Well now! This news may cause gasps of incredulity, if not extreme mirth, among the chattering property classes ("you're 'aving a larf!!" might be the response) and to old Thames Gateway lags like me, and several of my old codgers. But actually, it should come as no surprise at all.
When the Gateway began to get rolling seriously as part of the Prescott Sustainable Communities Plan (remember? It is less than a decade since), Southend was the recipient of the largest slug of ODPM money, helping to fund a new university campus in the town centre, a new link from the town centre to the seaside and the resort side of town, and various other bits and pieces to help rebuild it as a commercial location and attractive local and regional centre.
I understand that funding Southend in this way was controversial within ODPM. There was no obvious immediate giant housing dividend, and anyway wasn't funding new colleges the job of DfES? (Pause for hollow laughter). But what the Gateway team of the time (led by the late and irreplaceable John Sienkiewicz, aided and abetted by the aforementioned Ralph Ward) understood was that regeneration, in an unliveable and unlovable place like the Gateway, had initially to be about building a sense of quality and identity. Get that right, and the housing would follow. This is a lesson that has been lost on the less clever regenerators and bureaucrats who have since followed, in the Gateway and elsewhere, where master-plans for vast housing developments, dumped into what are still no-hoper locations in terms of identity or demand, gather dust.

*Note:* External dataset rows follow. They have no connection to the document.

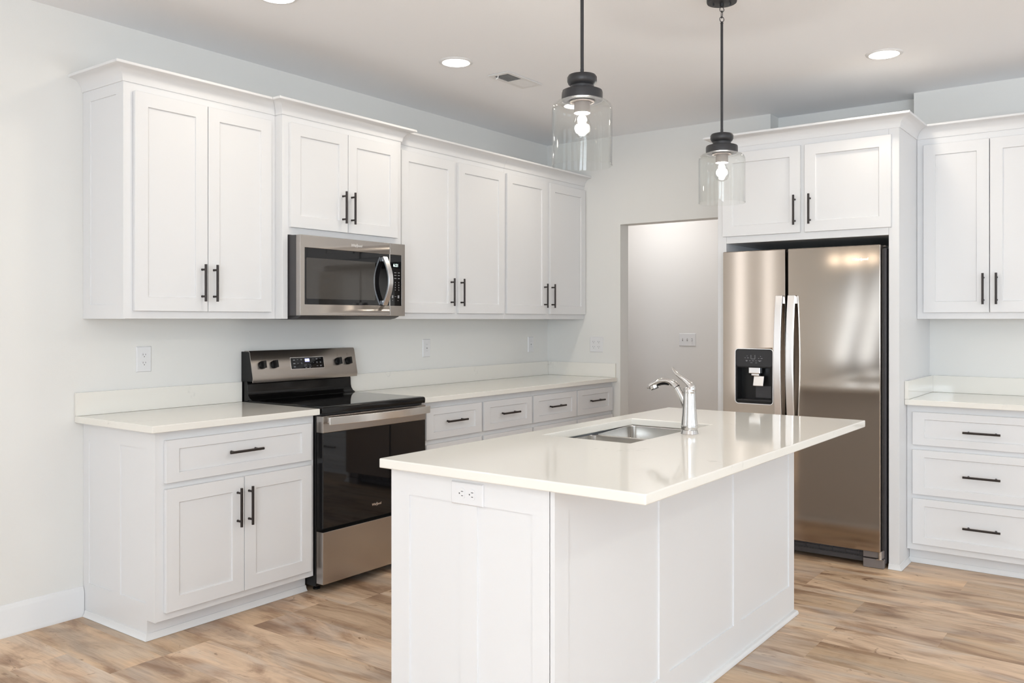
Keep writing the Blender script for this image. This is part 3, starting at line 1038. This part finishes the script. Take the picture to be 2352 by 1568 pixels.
for s, z, w, hh in ((cs - .0125, 1.131, .0018, .024), (cs + .0115, 1.131, .0018, .024), (cs, 1.1195, .022, .0018),
                    (cs - .048, 1.125, .006, .002), (cs - .031, 1.125, .010, .002), (cs + .034, 1.123, .006, .002), (cs + .052, 1.123, .011, .002),
                    (cs - .036, 1.136, .003, .003), (cs + .045, 1.135, .003, .003),
                    (cs - .039, 1.110, .012, .002), (cs - .039, 1.106, .009, .002), (cs - .019, 1.109, .008, .002), (cs, 1.109, .013, .002), (cs + .018, 1.109, .008, .002),
                    (cs + .040, 1.110, .020, .002), (cs + .040, 1.106, .008, .002), (cs - .010, 1.097, .014, .0016), (cs + .019, 1.097, .011, .0016)):
    mk2(s, z, w, hh)
mb.build('dispenser_control_panel', [M_BLACKM, M_MARK], fl, org)
mb = MB(T).box(cs - .030, cs + .040, 1.034, 1.073, .801, .837)
mb.box(cs - .018, cs + .030, 1.020, 1.034, .804, .828)
mb.build('dispenser_spout', M_STEELH, fl, org, bevel=.004, seg=2)
mb = MB(TB)
mb.extrude([(.804, 1.020), (.816, 1.020), (.832, .962), (.824, .960)], 'bc', cs - .006, cs + .056)
mb.build('dispenser_paddle', M_STEELH, fl, org, bevel=.003, seg=2)
mb = MB(T).box(cs - .010, cs + .086, .888, .960, .7730, .7775)
mb.build('dispenser_back_light_panel', M_DGREY, fl, org, bevel=.002)
mb = MB(T).box(h[0] + .006, h[1] - .006, h[2] + .0125, h[2] + .017, .773, .838)
mb.build('drip_tray', M_DGREY, fl, org)
# grille and feet
mb = MB(TB)
mb.box(1.870, 2.641, .763, .775, .024, .050)
mb.box(1.870, 2.641, .763, .768, .050, .094)
for z in (.054, .072, .090): mb.box(1.870, 2.641, .768, .775, z - .0015, z + .0015)
for i in range(11): mb.box(1.88 + i * .0735, 1.884 + i * .0735, .768, .775, .050, .094)
mb.build('base_grille', M_DGREY, RF, org)
for s0, s1 in ((1.858, 1.868), (2.644, 2.752)):
    mb = MB(TB)
    mb.box(s0, s1, .763, .800, .001, .050)
    mb.box(s0, s1 - .004, .763, .800, .056, .096)
    mb.build('foot_cover', M_MGREY, RF, org, bevel=.004, seg=2)
mb = MB(TB).box(2.718, 2.750, .79, .815, .0505, .0555)
mb.tube([(2.735, .806, .053), (2.735, .806, .0975)], .009, 12)
mb.build('hinge', M_NICKEL, RF, org)
mb = MB(TB).box(2.70, 2.752, .70, .762, 1.7455, 1.7520)
mb.build('top_hinge_cover', M_MGREY, RF, org, bevel=.002)

# right run
org = (0, -3.2, ZU0)
UR = thing('upper_cabinet', org, 'tall white two-door wall cabinet right of the refrigerator, cut off by the photo edge', 'cabinet', 'white shaker wall cabinets')
upper_body(TB, 2.8225, 3.575, DF, ZU0, ZU1, UR, org)
door(TB, 2.860, 3.1945, 1.389, 2.346, DF, DD, UR, org, ('v', 3.167, 1.433, 1.6045))
door(TB, 3.1985, 3.536, 1.389, 2.346, DF, DD, UR, org, ('v', 3.232, 1.433, 1.6045))
MB(TB).sweep([(2.8225, DF), (3.575, DF), (3.575, .001)][::-1], CROWN, ZU1 - .002, after=(2.8225, EF)).build('crown_molding', M_CAB, UR, org)
org = (0, -3.2, 0)
BR = thing('base_cabinet', org, 'white base cabinet of three stacked drawers, right of the refrigerator', 'cabinet', 'white shaker base cabinets')
mb = MB(TB)
mb.box(2.8225, 3.575, .001, BF, ZB0, ZB1)
mb.box(2.8225, 3.575, .001, TOE, .001, ZB0)
mb.build('cabinet_box', M_CAB, BR, org, bevel=.0015)
for z0, z1, hz_ in ((.663, .843, .749), (.392, .636, .513), (.120, .369, .2405)):
    door(TB, 2.854, 3.537, z0, z1, BF, BD, BR, org, ('h', 3.197, hz_), rail=.040, name='drawer')
MB(TB).sweep([(2.8225, TOE), (3.575, TOE)][::-1], SHOE, 0).build('shoe_molding', M_TRIM, BR, org)
org = (-.32, -3.2, ZC0)
CR = thing('countertop', org, 'white quartz worktop with upstand and side splash, right of the refrigerator', 'countertop', 'white quartz worktops')
MB(TB).box(2.8225, 3.60, .001, .645, ZC0, ZC1).build('slab', M_QUARTZ, CR, org, bevel=.003, seg=2)
MB(TB).box(2.8225, 3.60, .001, .020, ZC1 + .0003, 1.012).build('backsplash', M_QUARTZ, CR, org, bevel=.0015)
MB(TB).box(2.8225, 2.8425, .0205, .644, ZC1 + .0003, 1.012).build('side_splash', M_QUARTZ, CR, org, bevel=.0015)

# ------------------------------------------------------------------ island
IX0, IX1, IY0, IY1, IZ = -3.783, -1.757, -1.955, -2.910, .906
org = (-2.77, -2.29, 0)
IS = thing('kitchen_island', org, 'large white island cabinet with paneled end and paneled seating side', 'island')
mb = MB()
mb.ring(-3.728, -1.800, -2.588, -1.976, -3.705, -1.825, -2.565, -2.0, .06, IZ - .0305)
mb.box(-3.728, -1.800, -2.588, -1.976, .001, .0595)
mb.build('cabinet_box', M_CAB, IS, org)
mb = MB(lambda s, d, z: (-3.7285 - d, -s, z))
mb.frame_panels(1.973, 2.5905, .001, IZ - .0305, 0, .0165, [(2.051, 2.262), (2.327, 2.529)], .155, .796, rec=.006)
mb.build('end_panel', M_CAB, IS, org)
mb = MB(lambda s, d, z: (s, -2.5885 - d, z))
mb.frame_panels(-3.745, -1.794, .001, IZ - .0305, 0, .0175, [(-3.675, -3.118), (-3.045, -2.488), (-2.415, -1.858)], .143, .803, rec=.006)
mb.build('seating_side_panel', M_CAB, IS, org)
SHI = [(0, .001), (.016, .001), (.016, .008), (.013, .016), (.007, .021), (0, .022)]
MB(TI).sweep([(-3.745, -1.973), (-3.745, -2.606), (-1.794, -2.606), (-1.794, -1.973)], SHI, 0).build('shoe_molding', M_TRIM, IS, org)
for i in range(3):
    a = -3.70 + i * .625
    mb = MB(lambda s, d, z: (s, -1.9755 + d, z)).shaker(a, a + .60, .12, .845, 0, .018, .062, .062)
    mb.build('door', M_CAB, IS, org, bevel=.0016)
SX0, SX1, SY0, SY1 = -3.003, -2.303, -2.430, -2.047
org = (-2.77, -2.43, IZ - .03)
IC = MB().ring(IX0, IX1, IY1, IY0, SX0, SX1, SY0, SY1, IZ - .03, IZ).build('island_countertop', M_QUARTZ, None, org, bevel=.0045, seg=3)
tag(IC, 'big white quartz island top with sink cutout and wide overhang', 'countertop')

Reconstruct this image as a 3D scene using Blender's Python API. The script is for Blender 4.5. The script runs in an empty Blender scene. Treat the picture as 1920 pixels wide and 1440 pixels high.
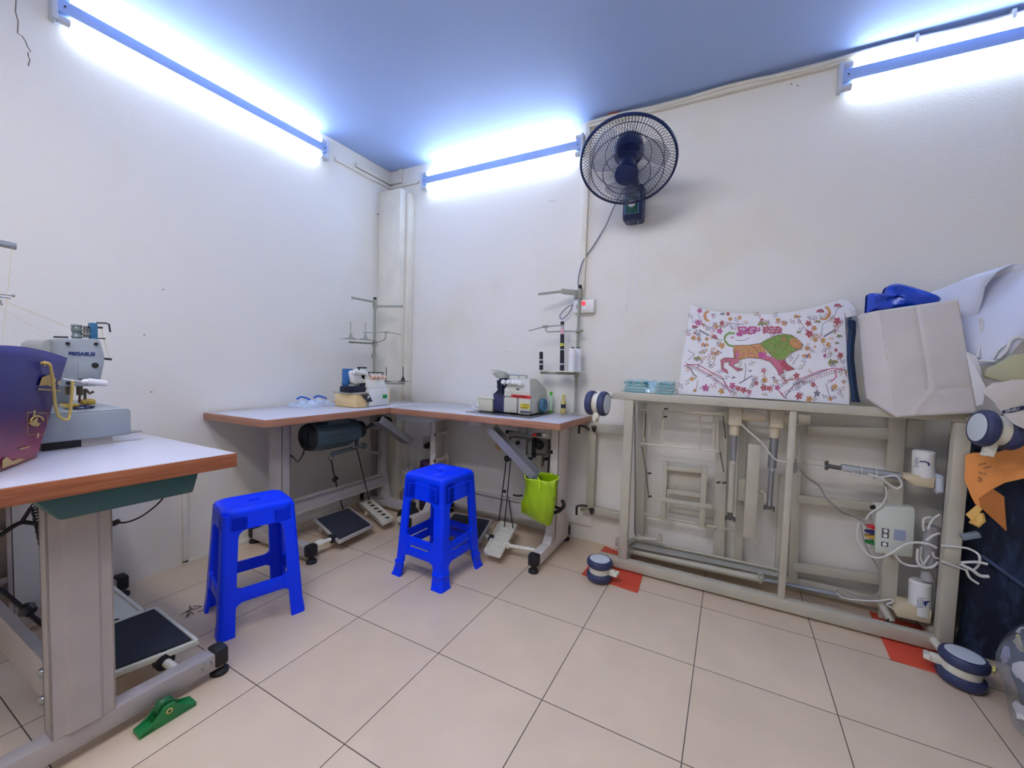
import bpy, bmesh, math, random
from mathutils import Vector, Matrix
random.seed(7)
sc = bpy.context.scene
COL = sc.collection
V = Vector
PI = math.pi

# ------------------------------------------------------------------ camera (measured from the floor-tile grid, 0.4 m tiles)
YAW, PITCH, ROLL, FPX = -0.4897, 0.0519, 0.0302, 769.5
CAM = V((0.86296, -1.12736, 1.03432))
cy_, sy_ = math.cos(YAW), math.sin(YAW)
cp_, sp_ = math.cos(PITCH), math.sin(PITCH)
FW = V((sy_ * cp_, cy_ * cp_, -sp_))
R0 = V((cy_, -sy_, 0)); U0 = R0.cross(FW)
RT = R0 * math.cos(ROLL) + U0 * math.sin(ROLL)
UP = U0 * math.cos(ROLL) - R0 * math.sin(ROLL)

def ray(q): return RT * ((q[0] - 960) / FPX) - UP * ((q[1] - 720) / FPX) + FW
def ox(q, x): d = ray(q); return CAM + d * ((x - CAM.x) / d.x)      # where a sight line meets the plane x = const (metres)
def oy(q, y): d = ray(q); return CAM + d * ((y - CAM.y) / d.y)
def oz(q, z): d = ray(q); return CAM + d * ((z - CAM.z) / d.z)
def opl(q, p, n): d = ray(q); return CAM + d * ((V(p) - CAM).dot(n) / d.dot(n))
def cr(x0, y0, x1, w):
    s = (x1 - x0) / w
    return lambda x, y: (x0 + x * s, y0 + y * s)
FANc = cr(1080, 200, 1280, 1200); MAc = cr(600, 660, 770, 1883); MBc = cr(880, 680, 1070, 1920)
STA = cr(560, 520, 800, 1234); STB = cr(860, 500, 1140, 1344); PGc = cr(30, 590, 250, 1173)
UA = cr(560, 780, 800, 1571); UB = cr(860, 770, 1080, 1377); C8 = cr(1080, 700, 1500, 1407)
R1 = cr(1480, 760, 1920, 1440); R3 = cr(1560, 480, 1920, 1364); R7 = cr(1590, 900, 1820, 1577)
LI = cr(1240, 540, 1640, 1920); CL = cr(0, 880, 480, 1234); CU = cr(1060, 700, 1240, 1620)
CS = cr(1080, 400, 1240, 1047); CO = cr(600, 200, 900, 1800); PD = cr(570, 920, 780, 1920)
S5 = cr(680, 720, 1120, 1545); K1 = cr(1780, 480, 1920, 916); K2 = cr(1780, 660, 1920, 916)
K3 = cr(1770, 840, 1920, 982); K4 = cr(1770, 1040, 1920, 982); BE = cr(1140, 980, 1500, 1920); BGc = cr(0, 640, 140, 775)
R6 = cr(1480, 780, 1700, 1760); LW = cr(1080, 780, 1200, 785)

# ------------------------------------------------------------------ materials
def lin(c):
    c = c / 255.0
    return c / 12.92 if c <= 0.04045 else ((c + 0.055) / 1.055) ** 2.4
def rgb(r, g, b): return (lin(r), lin(g), lin(b), 1)
MATS = {}
def mat(name, col, rough=0.5, metal=0.0, var=0.06, vscale=8.0, bump=0.0, bscale=60.0, emit=None, estr=0.0, alpha=1.0, trans=0.0, coat=0.0, spec=0.5, sss=0.0):
    if name in MATS: return MATS[name]
    m = bpy.data.materials.new(name); m.use_nodes = True
    nt = m.node_tree; N = nt.nodes; L = nt.links
    b = N['Principled BSDF']
    c = rgb(*col)
    b.inputs['Base Color'].default_value = c
    b.inputs['Roughness'].default_value = rough
    b.inputs['Metallic'].default_value = metal
    b.inputs['Specular IOR Level'].default_value = spec
    b.inputs['Alpha'].default_value = alpha
    b.inputs['Transmission Weight'].default_value = trans
    b.inputs['Coat Weight'].default_value = coat
    if var > 0:
        tc = N.new('ShaderNodeTexCoord'); no = N.new('ShaderNodeTexNoise')
        no.inputs['Scale'].default_value = vscale; no.inputs['Detail'].default_value = 4
        L.new(tc.outputs['Object'], no.inputs['Vector'])
        hs = N.new('ShaderNodeHueSaturation'); hs.inputs['Color'].default_value = c
        mr = N.new('ShaderNodeMapRange'); mr.inputs['To Min'].default_value = 1 - var; mr.inputs['To Max'].default_value = 1 + var
        mr.inputs['From Min'].default_value = 0.3; mr.inputs['From Max'].default_value = 0.7
        L.new(no.outputs['Fac'], mr.inputs['Value']); L.new(mr.outputs['Result'], hs.inputs['Value'])
        L.new(hs.outputs['Color'], b.inputs['Base Color'])
        if bump > 0:
            n2 = N.new('ShaderNodeTexNoise'); n2.inputs['Scale'].default_value = bscale; n2.inputs['Detail'].default_value = 3
            L.new(tc.outputs['Object'], n2.inputs['Vector'])
            bp = N.new('ShaderNodeBump'); bp.inputs['Strength'].default_value = bump; bp.inputs['Distance'].default_value = 0.01
            L.new(n2.outputs['Fac'], bp.inputs['Height']); L.new(bp.outputs['Normal'], b.inputs['Normal'])
    if emit:
        b.inputs['Emission Color'].default_value = rgb(*emit); b.inputs['Emission Strength'].default_value = estr
    MATS[name] = m
    return m

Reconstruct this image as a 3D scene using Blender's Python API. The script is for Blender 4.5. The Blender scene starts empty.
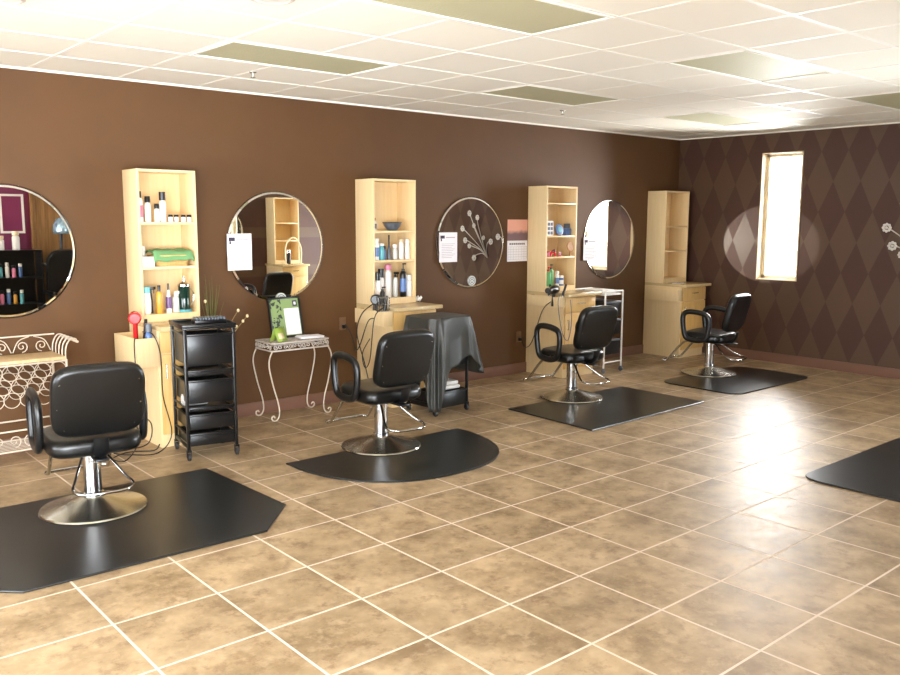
import bpy, bmesh, math, random
from math import pi, sin, cos, radians
from mathutils import Vector, Matrix, Euler
random.seed(7)
SC = bpy.context.scene
COL = SC.collection

# ---------------------------------------------------------------- camera
XE = 9.487           # east (diamond) wall
HC = 2.689           # ceiling height
YS = -6.85           # south wall
XW = -3.5            # west wall
ROWS = ((0.758, -0.652, 0.004), (0.086, 0.106, 0.991), (0.646, 0.751, -0.137))
def cam_setup():
    yaw, pitch, roll = 0.8600, -0.1370, 0.0040
    f = Vector((cos(pitch)*cos(yaw), cos(pitch)*sin(yaw), sin(pitch)))
    r = f.cross(Vector((0, 0, 1))).normalized()
    u = r.cross(f)
    c, s = cos(roll), sin(roll)
    r2 = r*c + u*s; u2 = -r*s + u*c
    cam = bpy.data.objects.new('camera', bpy.data.cameras.new('camera'))
    COL.objects.link(cam)
    m = Matrix((r2, u2, -f)).transposed().to_4x4()
    m.translation = Vector((0, -6.54, 1.668))
    cam.matrix_world = m
    cam.data.sensor_width = 36
    cam.data.lens = 855.9/900*36
    cam.data.clip_start = 0.02
    SC.camera = cam
cam_setup()

# ---------------------------------------------------------------- world, lights, exposure
W = bpy.data.worlds.new('world'); SC.world = W; W.use_nodes = True
W.node_tree.nodes['Background'].inputs[0].default_value = (0.93, 0.96, 1, 1)
W.node_tree.nodes['Background'].inputs[1].default_value = 14.0
SC.view_settings.view_transform = 'Standard'
SC.view_settings.look = 'None'
SC.view_settings.exposure = 0.06
SC.view_settings.gamma = 1.0
SC.cycles.use_denoising = True
SC.cycles.caustics_reflective = False
SC.cycles.caustics_refractive = False
SC.cycles.max_bounces = 10
SC.cycles.diffuse_bounces = 5

def light(name, typ, loc, energy, color=(1, 1, 1), size=.1, size_y=None, target=None, spot=None, blend=.1):
    d = bpy.data.lights.new(name, typ); d.energy = energy; d.color = color
    if typ == 'AREA':
        d.size = size
        if size_y: d.shape = 'RECTANGLE'; d.size_y = size_y
    else: d.shadow_soft_size = size
    if typ == 'SPOT': d.spot_size = spot; d.spot_blend = blend
    o = bpy.data.objects.new(name, d); COL.objects.link(o); o.location = loc
    if target is not None:
        o.rotation_euler = (Vector(target)-Vector(loc)).to_track_quat('-Z', 'Y').to_euler()
    return o
# flash of the camera
light('camera_flash', 'POINT', (0.10, -6.52, 1.80), 150, (.95, .97, 1), .05)
# daylight through the slim window in the diamond wall
light('window_daylight', 'AREA', (XE+.30, -1.42, 1.72), 280, (1, .99, .97), .9, 1.9, (0, -1.42, 1.72))
# daylight through the shop front on the west side
light('shopfront_daylight', 'AREA', (XW-.35, -3.4, .9), 130, (.86, .94, 1), 4.8, 1.9, (XW+7, -3.4, 2.9))
# added fill aimed up at the ceiling, through a made-up window behind the camera
light('added_rear_fill', 'AREA', (-.9, YS-.45, .8), 640, (.84, .93, 1), 4.4, 1.6, (2.6, YS+6, 2.8))
# added fill for the right end of the room, through a made-up side window
light('added_side_fill', 'AREA', (XE+.45, -5.75, .8), 430, (.84, .93, 1), 1.7, 1.6, (XE-5, -1.0, 2.1))
# added spot lamp at the fourth mirror, standing in for the flash it reflects
light('mirror_bounce_standin', 'SPOT', (8.12, -.06, 1.42), 110, (1, .95, .85), .01, target=(XE, -1.17, 1.40), spot=radians(29), blend=.06)

# ---------------------------------------------------------------- materials
def lin(c):
    return tuple(((v/255)/12.92 if v/255 <= .04045 else ((v/255+.055)/1.055)**2.4) for v in c)
class N:
    """small node tree helper"""
    def __init__(s, name):
        s.m = bpy.data.materials.new(name); s.m.use_nodes = True
        s.t = s.m.node_tree; s.b = s.t.nodes['Principled BSDF']; s.out = s.t.nodes['Material Output']
    def n(s, typ, **kw):
        o = s.t.nodes.new(typ)
        for k, v in kw.items(): setattr(o, k, v)
        return o
    def l(s, a, b): s.t.links.new(a, b)
    def math(s, op, a, b=None, c=None):
        o = s.n('ShaderNodeMath', operation=op)
        for i, v in enumerate((a, b, c)):
            if v is None: continue
            if isinstance(v, (int, float)): o.inputs[i].default_value = v
            else: s.l(v, o.inputs[i])
        return o.outputs[0]
    def mix(s, fac, a, b):
        o = s.n('ShaderNodeMix', data_type='RGBA')
        for i, v in ((0, fac), (6, a), (7, b)):
            if isinstance(v, (int, float)): o.inputs[i].default_value = v
            elif isinstance(v, tuple): o.inputs[i].default_value = (*v[:3], 1)
            else: s.l(v, o.inputs[i])
        return o.outputs[2]
    def noise(s, scale, detail=3, vec=None, rough=.5):
        o = s.n('ShaderNodeTexNoise'); o.inputs['Scale'].default_value = scale; o.inputs['Detail'].default_value = detail
        o.inputs['Roughness'].default_value = rough
        if vec is not None: s.l(vec, o.inputs['Vector'])
        return o.outputs['Fac']
    def coord(s, which='Object'): return s.n('ShaderNodeTexCoord').outputs[which]
    def sep(s, v):
        o = s.n('ShaderNodeSeparateXYZ'); s.l(v, o.inputs[0]); return o.outputs
    def bump(s, h, strength=.2, dist=.01):
        o = s.n('ShaderNodeBump'); o.inputs['Strength'].default_value = strength; o.inputs['Distance'].default_value = dist
        s.l(h, o.inputs['Height']); s.l(o.outputs[0], s.b.inputs['Normal'])
    def map(s, v, a, b, c, d):
        o = s.n('ShaderNodeMapRange'); s.l(v, o.inputs[0])
        for i, x in enumerate((a, b, c, d)): o.inputs[i+1].default_value = x
        return o.outputs[0]
def simple(name, rgb, rough=.5, metal=0, var=.08, nscale=12, bump=0, bscale=60, spec=.5, coat=0):
    k = N(name); c = lin(rgb)
    co = k.coord()
    f = k.noise(nscale, 3, co)
    k.l(k.mix(f, tuple(v*(1-var) for v in c), tuple(min(1, v*(1+var)) for v in c)), k.b.inputs['Base Color'])
    k.b.inputs['Roughness'].default_value = rough; k.b.inputs['Metallic'].default_value = metal
    k.b.inputs['Specular IOR Level'].default_value = spec
    if coat: k.b.inputs['Coat Weight'].default_value = coat; k.b.inputs['Coat Roughness'].default_value = .1
    if bump: k.bump(k.noise(bscale, 4, co), bump, .004)
    return k.m
M = {}
M['black_vinyl'] = simple('black_vinyl', (9, 9, 9), .30, bump=.10, bscale=260, nscale=30)
M['black_plastic'] = simple('black_plastic', (14, 14, 15), .28)
M['black_metal'] = simple('black_metal', (30, 30, 32), .35, .3)
M['arm_rubber'] = simple('arm_rubber', (12, 12, 13), .34)
M['rubber_mat'] = simple('rubber_mat', (30, 31, 30), .30, var=.15, nscale=5, bump=.08, bscale=180)
M['chrome'] = simple('chrome', (205, 205, 205), .10, 1, .02)
M['brushed'] = simple('brushed_steel', (190, 188, 180), .22, 1, .06)
M['white_iron'] = simple('white_iron', (200, 186, 168), .45, 0, .10, nscale=30)
M['aged_iron'] = simple('aged_iron', (196, 186, 176), .42, .15, .25, nscale=40)
M['paper'] = simple('paper', (240, 236, 240), .7, var=.01)
M['ink'] = simple('ink', (60, 50, 70), .6)
M['grey_ink'] = simple('grey_ink', (176, 170, 180), .7)
M['cape'] = simple('cape_nylon', (54, 54, 50), .42, var=.10, nscale=8, bump=.1, bscale=30)
M['towel_green'] = simple('towel_green', (104, 150, 98), .9, var=.12, bump=.4, bscale=120)
M['towel_white'] = simple('towel_white', (228, 226, 222), .9, var=.04, bump=.4, bscale=120)
M['wicker'] = simple('wicker', (196, 160, 96), .7, var=.25, nscale=60, bump=.5, bscale=90)
M['white_plastic'] = simple('white_plastic', (236, 232, 226), .35, var=.02)
M['cream_plastic'] = simple('cream_plastic', (226, 206, 170), .4)
M['red_plastic'] = simple('red_plastic', (206, 30, 34), .25)
M['amber'] = simple('amber_plastic', (214, 150, 52), .3)
M['purple'] = simple('purple_plastic', (96, 60, 110), .3)
M['teal'] = simple('teal_plastic', (92, 168, 178), .3)
M['green_plastic'] = simple('green_plastic', (96, 172, 112), .3)
M['blue_plastic'] = simple('blue_plastic', (86, 116, 170), .3)
M['pink'] = simple('pink_plastic', (214, 120, 150), .35)
M['dark_green'] = simple('dark_green_fluid', (16, 44, 34), .08)
M['clear_plastic'] = simple('frosted_plastic', (214, 214, 206), .2)
M['grey_plastic'] = simple('grey_plastic', (92, 98, 106), .3)
M['green_card'] = simple('green_card', (150, 176, 70), .5)
M['brown_clip'] = simple('wood_brush', (168, 112, 52), .45)
M['stem'] = simple('stem_green', (104, 122, 62), .6, var=.3)
M['twig'] = simple('twig_brown', (150, 128, 84), .7)
M['bud'] = simple('bud_cream', (232, 214, 170), .7)
M['magenta'] = simple('magenta_paint', (128, 42, 84), .5, var=.04)
M['door_wood'] = None
M['window_trim'] = simple('window_trim', (232, 214, 178), .45, var=.03)
M['baseboard'] = simple('baseboard_vinyl', (118, 84, 68), .45, var=.1, nscale=6)
M['ceiling_bar'] = simple('ceiling_bar', (250, 246, 236), .5, var=.01)
M['silver_blue'] = simple('silver_blue', (150, 178, 196), .15, .6)
M['castor_rubber'] = simple('castor_rubber', (44, 42, 42), .4)
M['vase'] = simple('vase_glaze', (60, 44, 34), .25)
M['outlet'] = simple('outlet_plastic', (112, 82, 58), .4)
M['white_flower'] = simple('white_flower_metal', (210, 205, 198), .3, .5)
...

Today, the college is an academic success, the airport is now open, and Southend is a place which is in demand. Whisper it quietly, but Southend is actually a Gateway success.


John was always really proud about the educational institutions in the Gateway - I hope that the beneficiaries are too!
Hardly credible reading when the only actual evidence/statistic provided is on rising house prices.. After all the UK has been through in recent years are we still taking house price booms as a sign of 'success' in 'regeneration'?
Legacy? Sustainability? Affordable housing? Local skills base and entreprenuerial activity? Local economy sustaining local buyers as opposed to commuters/incomers (displacing low-income local residents)? etc. etc. etc.
'Gateway' or 'commuter sump'? It might well be a success story as per the rhetoric (such as beloved by the 'chattering property classes'), but where are the actual figures, the actual evidence? (in fact much the same questions that we can pose on the Coalition UK Govt's policies).